Pour autant, le groupe Nouveau Centre est conscient de la nécessité de poursuivre avec la Turquie une politique de coopération prenant en compte les ambitions légitimes de ce pays et ses traditions de politique extérieure. Le projet d'Union de la Méditerranée, qui doit être lancé en juillet 2008 à l'invitation de la France, de l'Espagne et de l'Italie, correspond, me semble-t-il, à un tel objectif. Je n'ignore pas que l'appel de Rome, à l'origine de ce projet, affirme qu'il n'interférera pas dans le processus de négociation de la candidature de la Turquie à l'Union européenne. Cependant, je suis persuadé que l'organisation de coopérations multiples, impliquant, avec d'autres pays de la région, la Turquie, dans le cadre de l'Union de la Méditerranée, pourrait fournir une solution alternative, sage et crédible, à un processus d'adhésion largement critiqué par l'opinion. Puisse l'appel de Rome susciter, dans le cadre spécifique de la Méditerranée, la même volonté du vivre ensemble en paix que la construction de l'Union européenne.

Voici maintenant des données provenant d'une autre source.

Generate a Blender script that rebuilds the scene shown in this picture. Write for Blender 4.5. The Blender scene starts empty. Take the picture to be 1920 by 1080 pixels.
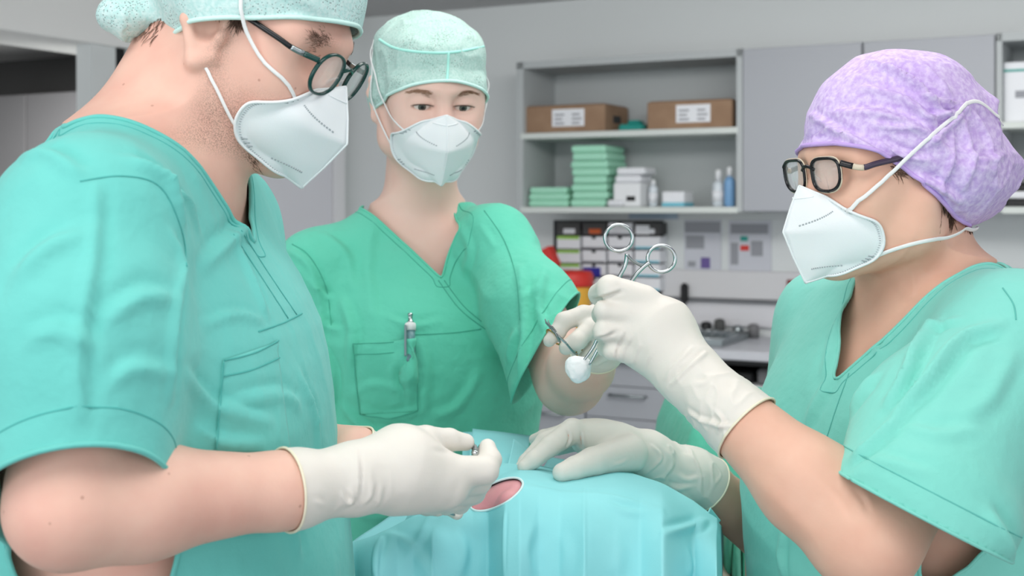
import bpy, math, random
import numpy as np
from mathutils import Vector, Matrix
from mathutils.bvhtree import BVHTree
random.seed(7)
SC = bpy.context.scene
COL = SC.collection
# ------------------------------------------------------------------ camera
FPX = 2400.0; HOR = 390.0; CAMZ = 1.45
cam_d = bpy.data.cameras.new('camera'); cam = bpy.data.objects.new('camera', cam_d); COL.objects.link(cam)
cam.location = (0, 0, CAMZ); cam.rotation_euler = (math.radians(90), 0, 0)
cam_d.sensor_width = 36.0; cam_d.lens = 36.0 * FPX / 1920.0
cam_d.shift_y = -(540 - HOR) / 1920.0
cam_d.clip_start = 0.05; cam_d.clip_end = 60
cam_d.dof.use_dof = True; cam_d.dof.focus_distance = 1.30; cam_d.dof.aperture_fstop = 8.0
SC.camera = cam
# ------------------------------------------------------------------ light
wd = bpy.data.worlds.new('world'); SC.world = wd; wd.use_nodes = True
wd.node_tree.nodes['Background'].inputs[0].default_value = (0.93, 0.97, 1.0, 1)
wd.node_tree.nodes['Background'].inputs[1].default_value = 0.95
def area(name, loc, size, sy, power, target=None, col=(1, 1, 1)):
    l = bpy.data.lights.new(name, 'AREA'); l.shape = 'RECTANGLE'; l.size = size; l.size_y = sy
    l.energy = power; l.color = col
    o = bpy.data.objects.new(name, l); COL.objects.link(o); o.location = loc
    if target is not None:
        d = Vector(target) - Vector(loc); o.rotation_euler = d.to_track_quat('-Z', 'Y').to_euler()
    return o
area('ceiling_light_front', (-0.2, 0.3, 2.39), 1.6, 0.8, 13, None, (1.0, 0.98, 0.95))
area('ceiling_light_table', (0.4, 1.75, 2.39), 1.6, 0.6, 10, None, (1.0, 0.98, 0.95))
area('ceiling_light_back', (1.0, 3.9, 2.39), 2.2, 0.6, 8, None, (1.0, 0.98, 0.96))
area('fill_light_back_wall', (0.5, 2.9, 2.36), 2.4, 0.5, 30, (1.0, 5.6, 1.5), (1.0, 0.99, 0.98))  # added fill that evens out the back wall, no fixture is modelled
area('soft_light_left', (-2.6, -1.2, 1.9), 2.0, 1.6, 22, (0.2, 1.4, 1.3), (0.95, 0.98, 1.0))  # unseen soft light from the left, no window is built there
area('fill_light_next_room', (-2.45, 6.1, 2.39), 0.9, 0.5, 85, None, (1.0, 0.98, 0.95))  # fill added to lift the dark room behind the pass-through
SC.view_settings.view_transform = 'Standard'; SC.view_settings.look = 'None'
SC.view_settings.gamma = 1; SC.view_settings.use_curve_mapping = False
SC.view_settings.exposure = 0.38

# ------------------------------------------------------------------ pixel helpers
def P(px, py, d):
    return np.array([(px - 960.0) / FPX * d, d, CAMZ - (py - HOR) / FPX * d])
def R_(rpx, d): return rpx / FPX * d
def RAY(px, py):
    v = np.array([(px - 960.0) / FPX, 1.0, -(py - HOR) / FPX]); return v / np.linalg.norm(v)

# ------------------------------------------------------------------ materials
def lin(c):
    return tuple((x / 12.92 if x <= 0.04045 else ((x + 0.055) / 1.055) ** 2.4) for x in [v / 255.0 for v in c[:3]]) + (1.0,)
def mat(name, c, rough=0.6, metal=0.0, bump=0.0, bscale=40.0, c2=None, cscale=8.0, cmix=(0.4, 0.6), sss=0.0, sheen=0.0,
        alpha=1.0, spec=0.5, bdetail=3.0, bstretch=None, trans=0.0, ior=1.45, bump2=0.0, b2scale=300.0, coat=0.0, bdist=0.002):
    m = bpy.data.materials.new(name); m.use_nodes = True
    nt = m.node_tree; b = nt.nodes['Principled BSDF']; N = nt.nodes.new; L = nt.links.new
    b.inputs['Base Color'].default_value = lin(c); b.inputs['Roughness'].default_value = rough
    b.inputs['Metallic'].default_value = metal; b.inputs['Specular IOR Level'].default_value = spec
    b.inputs['Alpha'].default_value = alpha; b.inputs['IOR'].default_value = ior
    b.inputs['Transmission Weight'].default_value = trans; b.inputs['Coat Weight'].default_value = coat
    if sss: b.inputs['Subsurface Weight'].default_value = sss; b.inputs['Subsurface Radius'].default_value = (0.012, 0.005, 0.003); b.inputs['Subsurface Scale'].default_value = 0.6
    if sheen: b.inputs['Sheen Weight'].default_value = sheen
    tc = N('ShaderNodeTexCoord')
    if c2 is not None:
        n = N('ShaderNodeTexNoise'); n.inputs['Scale'].default_value = cscale; n.inputs['Detail'].default_value = 4
        L(tc.outputs['Object'], n.inputs['Vector'])
        r = N('ShaderNodeValToRGB'); r.color_ramp.elements[0].position = cmix[0]; r.color_ramp.elements[1].position = cmix[1]
        r.color_ramp.elements[0].color = lin(c); r.color_ramp.elements[1].color = lin(c2)
        L(n.outputs['Fac'], r.inputs['Fac']); L(r.outputs['Color'], b.inputs['Base Color'])
    last = None
    for (bs, sc_, st, dist) in ((bump, bscale, bstretch, bdist), (bump2, b2scale, None, 0.0005)):
        if bs:
            n = N('ShaderNodeTexNoise'); n.inputs['Scale'].default_value = sc_; n.inputs['Detail'].default_value = bdetail
            if st is not None:
                mp = N('ShaderNodeMapping'); mp.inputs['Scale'].default_value = st
                L(tc.outputs['Object'], mp.inputs['Vector']); L(mp.outputs['Vector'], n.inputs['Vector'])
            else: L(tc.outputs['Object'], n.inputs['Vector'])
            bp = N('ShaderNodeBump'); bp.inputs['Strength'].default_value = bs; bp.inputs['Distance'].default_value = dist
            L(n.outputs['Fac'], bp.inputs['Height'])
            if last is not None: L(last.outputs['Normal'], bp.inputs['Normal'])
            L(bp.outputs['Normal'], b.inputs['Normal']); last = bp
    return m

# ------------------------------------------------------------------ objects
WL = {}
def _link(o, loc, parent):
    COL.objects.link(o); pw = WL[parent.name] if parent is not None else np.zeros(3)
    if parent is not None: o.parent = parent
    o.location = tuple(np.asarray(loc, float) - pw); WL[o.name] = np.asarray(loc, float)
def tag(o, label=None, cat=None, group=None, kind=None):
    if label: o['label'] = label
    if cat: o['category'] = cat
    if group: o['group'] = group
    if kind: o['kind'] = kind
    return o
def thing(name, label, cat, loc, group=None):
    o = bpy.data.objects.new(name, None); o.empty_display_size = 0.05; _link(o, loc, None); return tag(o, label, cat, group)
def mesh(name, V, F, m, parent=None, smooth=True, label=None, solid=0.0, loc=None, kind=None, off=-1.0):
    V = np.asarray(V, float).reshape(-1, 3)
    if loc is None:
        if parent is not None: loc = WL[parent.name]
        else: loc = np.array([(V[:, 0].min() + V[:, 0].max()) / 2, (V[:, 1].min() + V[:, 1].max()) / 2, V[:, 2].min()])
    me = bpy.data.meshes.new(name)
    fl = [np.asarray(f, dtype=np.int64) for f in (F if isinstance(F, list) else [F])]
    if fl and all(f.ndim == 2 for f in fl):
        cnt = np.concatenate([np.full(len(f), f.shape[1]) for f in fl]); idx = np.concatenate([f.ravel() for f in fl])
    else:
        cnt = np.array([len(f) for f in fl]); idx = np.concatenate(fl)
    me.vertices.add(len(V)); me.vertices.foreach_set('co', (V - loc).astype(np.float32).ravel())
    me.loops.add(len(idx)); me.loops.foreach_set('vertex_index', idx.astype(np.int32))
    me.polygons.add(len(cnt)); st = np.concatenate([[0], np.cumsum(cnt)[:-1]])
    me.polygons.foreach_set('loop_start', st.astype(np.int32)); me.polygons.foreach_set('loop_total', cnt.astype(np.int32))
    me.polygons.foreach_set('use_smooth', np.full(len(cnt), smooth))
    me.update(calc_edges=True); me.validate()
    ms = m if isinstance(m, (list, tuple)) else [m]
    for q in ms: me.materials.append(q)
    o = bpy.data.objects.new(name, me); _link(o, loc, parent)
    if solid:
        s = o.modifiers.new('thickness', 'SOLIDIFY'); s.thickness = solid; s.offset = off
    if label: o['label'] = label
    if kind: o['kind'] = kind
    return o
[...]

L'Europe, depuis un demi-siècle, a connu alternativement des temps de dynamisme et des temps de stagnation. Pendant longtemps, elle a été une réponse collective pour la promotion d'un monde libre face au bloc soviétique. Elle est restée le vecteur d'une conception commune de la vie collective fondée sur des valeurs partagées. À chaque étape de son développement, elle a été la source de grands espoirs collectifs pour une jeunesse abreuvée de paix. Le traité de Lisbonne renoue avec ce grand élan mobilisateur. Il donne une vigueur nouvelle à l'idée européenne et, par là même, fait à nouveau de l'Europe, aux yeux du monde, le symbole d'une espérance. Il sera, j'en suis convaincu, à la source de nouveaux engagements.

Pour sa part, le groupe Nouveau Centre, fidèle à ses convictions européennes, le soutient et votera tout naturellement pour sa ratification. (Applaudissements sur les bancs du groupe Nouveau Centre et du groupe de l'Union pour un mouvement populaire.)